Written task -> Copy each line of the material below that includes the string "scene".

================================

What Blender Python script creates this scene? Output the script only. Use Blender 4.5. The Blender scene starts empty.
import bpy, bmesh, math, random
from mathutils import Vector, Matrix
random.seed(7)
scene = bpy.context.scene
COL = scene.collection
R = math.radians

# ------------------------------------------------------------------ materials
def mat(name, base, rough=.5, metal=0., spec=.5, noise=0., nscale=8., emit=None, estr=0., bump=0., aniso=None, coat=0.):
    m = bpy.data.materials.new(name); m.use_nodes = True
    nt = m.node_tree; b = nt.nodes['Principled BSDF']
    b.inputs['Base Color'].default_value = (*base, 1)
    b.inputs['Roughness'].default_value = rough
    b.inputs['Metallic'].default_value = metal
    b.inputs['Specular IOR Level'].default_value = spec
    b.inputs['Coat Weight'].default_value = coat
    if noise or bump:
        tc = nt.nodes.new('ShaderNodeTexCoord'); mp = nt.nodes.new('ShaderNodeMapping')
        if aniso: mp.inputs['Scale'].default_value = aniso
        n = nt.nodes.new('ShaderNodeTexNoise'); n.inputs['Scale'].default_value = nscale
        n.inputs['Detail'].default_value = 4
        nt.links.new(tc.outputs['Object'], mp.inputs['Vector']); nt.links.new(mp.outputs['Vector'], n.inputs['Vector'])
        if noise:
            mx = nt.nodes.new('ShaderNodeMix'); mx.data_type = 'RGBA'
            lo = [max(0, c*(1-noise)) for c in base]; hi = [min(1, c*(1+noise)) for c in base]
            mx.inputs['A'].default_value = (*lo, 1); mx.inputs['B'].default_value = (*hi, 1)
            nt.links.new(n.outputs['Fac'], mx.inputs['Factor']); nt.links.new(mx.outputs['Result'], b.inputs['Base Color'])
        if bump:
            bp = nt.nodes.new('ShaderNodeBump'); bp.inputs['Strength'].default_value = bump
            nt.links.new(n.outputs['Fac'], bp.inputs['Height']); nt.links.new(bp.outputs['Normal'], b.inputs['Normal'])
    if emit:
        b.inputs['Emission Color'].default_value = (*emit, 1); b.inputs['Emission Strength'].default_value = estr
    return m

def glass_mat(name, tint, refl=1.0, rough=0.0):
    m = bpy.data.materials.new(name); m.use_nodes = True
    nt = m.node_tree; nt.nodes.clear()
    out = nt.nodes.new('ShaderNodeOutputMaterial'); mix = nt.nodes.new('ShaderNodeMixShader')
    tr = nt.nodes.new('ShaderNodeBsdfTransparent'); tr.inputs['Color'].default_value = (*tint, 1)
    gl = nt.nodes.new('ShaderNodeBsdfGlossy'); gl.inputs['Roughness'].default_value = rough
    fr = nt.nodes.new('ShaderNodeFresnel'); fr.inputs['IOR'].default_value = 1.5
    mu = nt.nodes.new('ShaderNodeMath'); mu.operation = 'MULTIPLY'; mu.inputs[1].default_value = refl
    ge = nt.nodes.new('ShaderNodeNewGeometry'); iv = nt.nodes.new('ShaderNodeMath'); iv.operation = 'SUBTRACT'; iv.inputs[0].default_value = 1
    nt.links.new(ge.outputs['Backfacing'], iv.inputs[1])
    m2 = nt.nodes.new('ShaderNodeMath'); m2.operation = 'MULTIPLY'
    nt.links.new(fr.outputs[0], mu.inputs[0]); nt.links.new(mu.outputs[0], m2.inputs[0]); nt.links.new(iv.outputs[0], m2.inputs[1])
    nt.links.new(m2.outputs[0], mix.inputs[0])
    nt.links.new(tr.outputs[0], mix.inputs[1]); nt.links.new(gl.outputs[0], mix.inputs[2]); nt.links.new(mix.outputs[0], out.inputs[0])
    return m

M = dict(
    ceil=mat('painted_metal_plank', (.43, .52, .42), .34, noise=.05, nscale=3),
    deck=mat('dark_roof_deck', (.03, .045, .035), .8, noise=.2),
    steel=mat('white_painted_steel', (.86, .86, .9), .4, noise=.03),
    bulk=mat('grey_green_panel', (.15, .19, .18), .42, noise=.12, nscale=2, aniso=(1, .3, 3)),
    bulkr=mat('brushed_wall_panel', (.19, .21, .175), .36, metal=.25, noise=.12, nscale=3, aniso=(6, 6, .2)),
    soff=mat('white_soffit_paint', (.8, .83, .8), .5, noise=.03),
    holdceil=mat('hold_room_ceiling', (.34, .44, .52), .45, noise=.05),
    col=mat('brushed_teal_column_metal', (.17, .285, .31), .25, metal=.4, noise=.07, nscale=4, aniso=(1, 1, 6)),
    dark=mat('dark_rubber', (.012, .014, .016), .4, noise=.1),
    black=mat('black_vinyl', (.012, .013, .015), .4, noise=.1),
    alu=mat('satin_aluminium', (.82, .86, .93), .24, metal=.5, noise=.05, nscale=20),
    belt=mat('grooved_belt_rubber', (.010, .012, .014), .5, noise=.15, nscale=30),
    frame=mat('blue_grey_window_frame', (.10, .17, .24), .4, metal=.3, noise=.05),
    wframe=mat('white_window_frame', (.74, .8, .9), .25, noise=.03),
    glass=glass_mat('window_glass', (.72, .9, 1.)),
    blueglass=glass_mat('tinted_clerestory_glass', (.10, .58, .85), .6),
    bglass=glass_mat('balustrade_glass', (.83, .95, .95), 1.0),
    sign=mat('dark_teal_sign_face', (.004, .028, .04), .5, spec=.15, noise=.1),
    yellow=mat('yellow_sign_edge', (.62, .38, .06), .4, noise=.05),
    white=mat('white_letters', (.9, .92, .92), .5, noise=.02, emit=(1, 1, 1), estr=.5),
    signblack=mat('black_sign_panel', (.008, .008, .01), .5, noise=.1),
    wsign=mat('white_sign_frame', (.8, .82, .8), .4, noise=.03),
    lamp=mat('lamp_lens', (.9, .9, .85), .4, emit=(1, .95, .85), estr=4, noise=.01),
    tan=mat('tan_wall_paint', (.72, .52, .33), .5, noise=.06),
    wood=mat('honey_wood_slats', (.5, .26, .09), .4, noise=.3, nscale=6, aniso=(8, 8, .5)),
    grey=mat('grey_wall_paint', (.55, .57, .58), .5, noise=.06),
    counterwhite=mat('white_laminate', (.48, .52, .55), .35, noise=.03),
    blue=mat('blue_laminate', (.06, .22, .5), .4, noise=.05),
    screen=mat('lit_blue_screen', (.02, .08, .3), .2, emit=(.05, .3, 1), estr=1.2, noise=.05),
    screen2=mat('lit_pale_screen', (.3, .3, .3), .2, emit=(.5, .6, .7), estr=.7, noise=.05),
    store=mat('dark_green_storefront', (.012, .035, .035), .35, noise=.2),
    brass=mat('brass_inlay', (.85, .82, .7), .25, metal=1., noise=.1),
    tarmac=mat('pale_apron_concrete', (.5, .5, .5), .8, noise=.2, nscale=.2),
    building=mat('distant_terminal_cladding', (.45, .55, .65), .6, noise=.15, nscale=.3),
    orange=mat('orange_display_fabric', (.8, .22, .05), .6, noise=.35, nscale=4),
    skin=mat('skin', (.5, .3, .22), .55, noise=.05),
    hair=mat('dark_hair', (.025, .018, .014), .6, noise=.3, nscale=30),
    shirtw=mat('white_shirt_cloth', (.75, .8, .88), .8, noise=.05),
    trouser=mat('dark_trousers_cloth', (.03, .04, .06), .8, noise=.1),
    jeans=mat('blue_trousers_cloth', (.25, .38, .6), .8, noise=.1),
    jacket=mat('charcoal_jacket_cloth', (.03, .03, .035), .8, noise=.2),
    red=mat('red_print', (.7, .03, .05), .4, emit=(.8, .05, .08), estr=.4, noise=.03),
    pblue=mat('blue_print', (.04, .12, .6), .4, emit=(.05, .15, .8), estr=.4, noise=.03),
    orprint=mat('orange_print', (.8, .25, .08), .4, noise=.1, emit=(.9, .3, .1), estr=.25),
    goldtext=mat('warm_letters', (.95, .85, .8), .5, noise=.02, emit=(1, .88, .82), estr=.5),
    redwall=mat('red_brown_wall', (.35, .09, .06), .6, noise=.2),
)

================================

Result below ->
What Blender Python script creates this scene? Output the script only. Use Blender 4.5. The Blender scene starts empty.
scene = bpy.context.scene
COL = scene.collection